No, it does not enable the CoC to do just about anything. This relates to what a I described, it relates to the types of secondary or exceptional duties that anyone in that job could be called upon to do as result of the fact that this is a military job. I gave some examples, but that is all that is possible: not a change of job altogether.

dapaterson said:
However, my understanding is that JAG lawyers are quite obstinate that a class B MOU is not a contract.  The CAF has terms of service (through legislation and regulation) which are what bind a CAF member, not the MOU. 

It doesn't matter what JAG's view class B or C MOU/SOU's as, the nature of the class B or C contracts, whatever you call them, is exactly that: contractual in nature - and that, BTW, arises from those legislation and regulations you talk about.

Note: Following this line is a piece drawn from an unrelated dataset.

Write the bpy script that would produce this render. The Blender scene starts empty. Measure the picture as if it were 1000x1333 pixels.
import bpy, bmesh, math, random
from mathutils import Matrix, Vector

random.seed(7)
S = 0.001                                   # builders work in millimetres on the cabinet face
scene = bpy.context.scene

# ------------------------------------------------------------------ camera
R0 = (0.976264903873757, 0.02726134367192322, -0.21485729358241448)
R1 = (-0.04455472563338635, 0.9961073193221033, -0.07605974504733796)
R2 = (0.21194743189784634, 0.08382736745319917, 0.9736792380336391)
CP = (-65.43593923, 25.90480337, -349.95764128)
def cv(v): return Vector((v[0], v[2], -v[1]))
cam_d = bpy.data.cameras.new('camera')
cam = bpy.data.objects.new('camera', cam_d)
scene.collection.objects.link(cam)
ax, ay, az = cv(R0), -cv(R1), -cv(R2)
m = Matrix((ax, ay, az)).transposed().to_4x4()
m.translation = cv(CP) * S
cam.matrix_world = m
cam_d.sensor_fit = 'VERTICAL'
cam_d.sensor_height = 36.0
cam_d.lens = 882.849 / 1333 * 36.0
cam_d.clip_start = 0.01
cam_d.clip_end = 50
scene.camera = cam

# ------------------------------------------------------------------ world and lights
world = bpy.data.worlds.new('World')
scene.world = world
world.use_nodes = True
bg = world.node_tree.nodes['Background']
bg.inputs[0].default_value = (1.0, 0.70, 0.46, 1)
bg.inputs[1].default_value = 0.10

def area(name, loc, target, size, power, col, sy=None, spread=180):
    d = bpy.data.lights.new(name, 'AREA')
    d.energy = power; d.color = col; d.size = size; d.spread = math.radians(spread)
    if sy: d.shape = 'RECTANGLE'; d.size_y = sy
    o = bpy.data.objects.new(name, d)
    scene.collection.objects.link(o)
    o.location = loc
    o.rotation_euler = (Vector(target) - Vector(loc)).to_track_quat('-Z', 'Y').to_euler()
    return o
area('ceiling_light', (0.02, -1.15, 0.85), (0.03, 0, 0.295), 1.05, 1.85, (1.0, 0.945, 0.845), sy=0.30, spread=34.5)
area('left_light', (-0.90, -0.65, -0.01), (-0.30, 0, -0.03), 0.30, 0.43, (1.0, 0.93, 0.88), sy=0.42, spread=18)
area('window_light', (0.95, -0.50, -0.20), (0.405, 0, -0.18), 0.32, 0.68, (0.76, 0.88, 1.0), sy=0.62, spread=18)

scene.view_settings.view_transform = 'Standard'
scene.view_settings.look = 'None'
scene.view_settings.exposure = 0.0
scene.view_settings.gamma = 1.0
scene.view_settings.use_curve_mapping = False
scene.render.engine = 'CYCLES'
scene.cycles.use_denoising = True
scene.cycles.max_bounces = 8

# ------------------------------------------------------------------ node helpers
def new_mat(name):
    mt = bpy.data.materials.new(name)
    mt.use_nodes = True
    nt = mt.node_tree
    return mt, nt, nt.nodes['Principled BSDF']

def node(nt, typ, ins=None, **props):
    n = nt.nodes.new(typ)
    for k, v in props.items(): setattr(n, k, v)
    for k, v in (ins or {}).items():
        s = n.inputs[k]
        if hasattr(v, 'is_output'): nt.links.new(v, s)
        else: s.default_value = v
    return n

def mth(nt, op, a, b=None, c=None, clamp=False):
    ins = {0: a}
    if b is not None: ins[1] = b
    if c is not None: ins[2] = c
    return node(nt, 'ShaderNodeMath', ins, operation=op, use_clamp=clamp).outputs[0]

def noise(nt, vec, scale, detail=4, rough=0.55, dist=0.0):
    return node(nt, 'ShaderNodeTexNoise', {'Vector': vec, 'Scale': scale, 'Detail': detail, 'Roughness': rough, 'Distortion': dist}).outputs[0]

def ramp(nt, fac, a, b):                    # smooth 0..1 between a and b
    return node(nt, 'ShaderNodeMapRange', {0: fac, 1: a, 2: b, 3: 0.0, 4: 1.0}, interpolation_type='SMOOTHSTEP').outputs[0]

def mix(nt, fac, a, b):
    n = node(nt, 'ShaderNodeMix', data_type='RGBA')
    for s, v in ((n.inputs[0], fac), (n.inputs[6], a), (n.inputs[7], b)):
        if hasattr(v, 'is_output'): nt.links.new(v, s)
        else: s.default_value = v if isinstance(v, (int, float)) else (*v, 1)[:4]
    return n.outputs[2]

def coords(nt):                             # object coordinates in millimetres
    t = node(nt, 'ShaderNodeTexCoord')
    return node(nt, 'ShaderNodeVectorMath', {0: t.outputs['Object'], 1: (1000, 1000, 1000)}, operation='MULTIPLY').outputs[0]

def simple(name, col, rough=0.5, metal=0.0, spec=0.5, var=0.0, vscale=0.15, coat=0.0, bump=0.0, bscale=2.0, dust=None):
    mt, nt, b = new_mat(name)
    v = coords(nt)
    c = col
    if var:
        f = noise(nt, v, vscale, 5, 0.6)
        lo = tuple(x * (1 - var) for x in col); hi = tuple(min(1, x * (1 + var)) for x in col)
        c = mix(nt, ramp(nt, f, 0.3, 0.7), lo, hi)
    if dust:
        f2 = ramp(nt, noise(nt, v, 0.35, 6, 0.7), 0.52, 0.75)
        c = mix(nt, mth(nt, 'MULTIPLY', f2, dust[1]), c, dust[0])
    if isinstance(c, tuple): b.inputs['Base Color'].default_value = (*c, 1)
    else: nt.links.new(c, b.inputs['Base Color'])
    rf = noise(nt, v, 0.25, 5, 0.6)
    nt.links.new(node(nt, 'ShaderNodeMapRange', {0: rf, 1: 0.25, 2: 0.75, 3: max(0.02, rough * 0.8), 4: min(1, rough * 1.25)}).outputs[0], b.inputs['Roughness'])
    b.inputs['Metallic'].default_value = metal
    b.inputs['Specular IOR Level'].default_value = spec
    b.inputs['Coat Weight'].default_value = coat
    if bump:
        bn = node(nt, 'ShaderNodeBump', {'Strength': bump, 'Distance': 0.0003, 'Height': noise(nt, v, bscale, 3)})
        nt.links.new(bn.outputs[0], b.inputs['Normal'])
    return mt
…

It remains that you can only employ a reservist under class B or C in the job that he/she is "hired" for. Any modification must arise from an amendment to this relationship agreed by both parties to it. The only modification that can be done unilaterally is termination of the agreement mid-way, which can be done by either party as per the agreed terms (i.e. after the notice period provided for).

And even then, you have to be careful on the "employer" side. For instance cancelling a class B contract by the "employer" shortly after a reservist declines a proposed change in employment while the job he/she is in at the time does not cease to exist could be construed as retaliation for the refusal to change employment and considered disciplinary/administrative punishment for the exercise of one's right to refuse the amendment. That would be improper a give rise to a valid grievance.

I can tell you that, the few times we pushed back against such attempts at employing reservists outside of their assigned job under class B, the reg force officers in higher level of command/management got quite a schooling in reserve employment. Other than compulsory training requirements (14 days a year and one week end a month  ;D) or times when reservists are on active service, the relationship between reservists and the CAF is reciprocal and the reservist cannot be forced into anything he/she doesn't want to take on as a job, unlike regular force personnel.
 
Well, that doesn't seem to be how it actually works.

Every year personnel at my unit (Class-B reservists) end up getting tasked by NAVRESHQ to go instruct in Borden (Supply and HRA/FSA courses) or Valcartier (BMNQ/BMOQ, even after our CO has protested and submitted impact statements declaring the members RED.

We lost our one of our full time officers this way last year. They had less than a year left in their 3yr contract, so they were preparing to transition to a civilian career, and had numerous interviews and tests to complete (police) over the course of the summer. Despite the the objections of our CO, HQ the member to go away to teach for the entire summer. Their only recourse was to pull their contract.